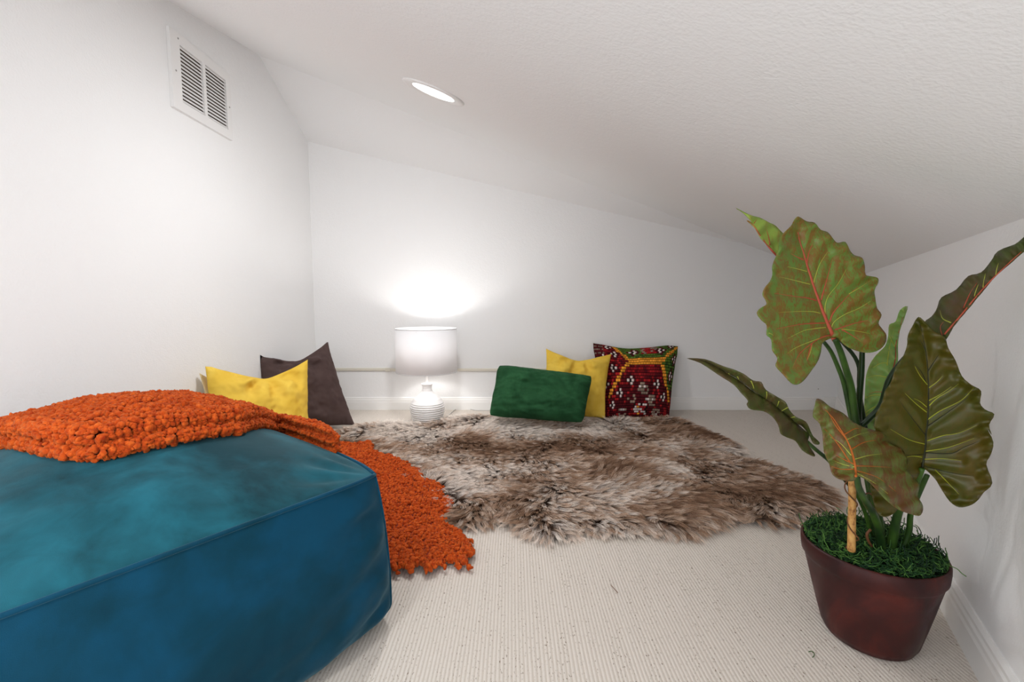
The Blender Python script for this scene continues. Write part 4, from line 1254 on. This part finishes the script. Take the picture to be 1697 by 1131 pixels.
# bamboo coloured trunk piece with a twig twined round it
M_CANE = mat('tan_cane', (0.42, 0.20, 0.055), 0.55)
t = NT(M_CANE)
c = t.ramp(t.noise(t.coord((1, 1, 0.7)), 120, 4, 0.6), [(0.3, (0.16, 0.055, 0.015)), (0.45, (0.48, 0.24, 0.07)), (0.7, (0.60, 0.36, 0.12))]); t.l(c, t.b.inputs['Base Color'])
t.bump(t.noise(t.coord((1, 1, 0.5)), 150, 3), 0.5, 0.002)
stem('cane', [gp(c6, 373, 345, 0.925), gp(c6, 374, 450, 0.925), gp(c6, 372, 540, 0.925), gp(c6, 371, 630, 0.925)], 0.0068, 0.0078, M_CANE)
M_TWIG = mat('brown_twig', (0.14, 0.055, 0.02), 0.6)
hx = []
ctop, cbot = on_y(*c6(373, 350), 0.925), on_y(*c6(371, 630), 0.925)
for i in range(60):
    f = i / 59; cpt = ctop.lerp(cbot, f); a = f * 14 + 0.6; rr = 0.0095 + 0.003 * math.sin(f * 9)
    hx.append(cpt + Vector((rr * math.cos(a), rr * math.sin(a), 0)))
mesh('twig', *tube(hx, 0.0014, 6), M_TWIG, plant)
stem('twig', [gp(c6, 445, 548, 0.94), gp(c6, 430, 568, 0.94), gp(c6, 440, 600, 0.94), gp(c6, 462, 625, 0.945), gp(c6, 478, 640, 0.95)], 0.0026, 0.003, M_TWIG)
stem('twig', [gp(c6, 412, 420, 0.95), gp(c6, 440, 410, 0.955), gp(c6, 460, 440, 0.96), gp(c6, 470, 520, 0.96), gp(c6, 480, 600, 0.96)], 0.0015, 0.002, M_TWIG)
settle(plant)

# ------------------------------------------------------------------ stray bits on the carpet
p0 = [on_z(x, y, 0.003) for x, y in ((1012, 970), (1016, 974), (1020, 979), (1024, 983))]
tag(mesh('straw', *tube(p0, 0.0009, 5), M_TWIG), 'short thin brown straw lying alone on the open carpet', 'straw')
p0 = smooth_line([on_z(x, y, 0.003) for x, y in ((1340, 1081), (1345, 1080), (1349, 1083), (1349, 1088), (1346, 1090))], 4)
tag(mesh('moss_strand', *tube(p0, 0.0009, 5), mat('moss_dry', (0.06, 0.12, 0.03), 0.7)), 'tiny curled green moss strand fallen on the carpet left of the pot', 'moss strand')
◆ ◆ ◆
§ **Exercise description**
Return nothing but the lines running from the start of the data to the line with "settle(plant)", please, both ends included and no pictures.

§ **Answer to the exercise**
The Blender Python script for this scene continues. Write part 4, from line 1254 on. This part finishes the script. Take the picture to be 1697 by 1131 pixels.
# bamboo coloured trunk piece with a twig twined round it
M_CANE = mat('tan_cane', (0.42, 0.20, 0.055), 0.55)
t = NT(M_CANE)
c = t.ramp(t.noise(t.coord((1, 1, 0.7)), 120, 4, 0.6), [(0.3, (0.16, 0.055, 0.015)), (0.45, (0.48, 0.24, 0.07)), (0.7, (0.60, 0.36, 0.12))]); t.l(c, t.b.inputs['Base Color'])
t.bump(t.noise(t.coord((1, 1, 0.5)), 150, 3), 0.5, 0.002)
stem('cane', [gp(c6, 373, 345, 0.925), gp(c6, 374, 450, 0.925), gp(c6, 372, 540, 0.925), gp(c6, 371, 630, 0.925)], 0.0068, 0.0078, M_CANE)
M_TWIG = mat('brown_twig', (0.14, 0.055, 0.02), 0.6)
hx = []
ctop, cbot = on_y(*c6(373, 350), 0.925), on_y(*c6(371, 630), 0.925)
for i in range(60):
    f = i / 59; cpt = ctop.lerp(cbot, f); a = f * 14 + 0.6; rr = 0.0095 + 0.003 * math.sin(f * 9)
    hx.append(cpt + Vector((rr * math.cos(a), rr * math.sin(a), 0)))
mesh('twig', *tube(hx, 0.0014, 6), M_TWIG, plant)
stem('twig', [gp(c6, 445, 548, 0.94), gp(c6, 430, 568, 0.94), gp(c6, 440, 600, 0.94), gp(c6, 462, 625, 0.945), gp(c6, 478, 640, 0.95)], 0.0026, 0.003, M_TWIG)
stem('twig', [gp(c6, 412, 420, 0.95), gp(c6, 440, 410, 0.955), gp(c6, 460, 440, 0.96), gp(c6, 470, 520, 0.96), gp(c6, 480, 600, 0.96)], 0.0015, 0.002, M_TWIG)
settle(plant)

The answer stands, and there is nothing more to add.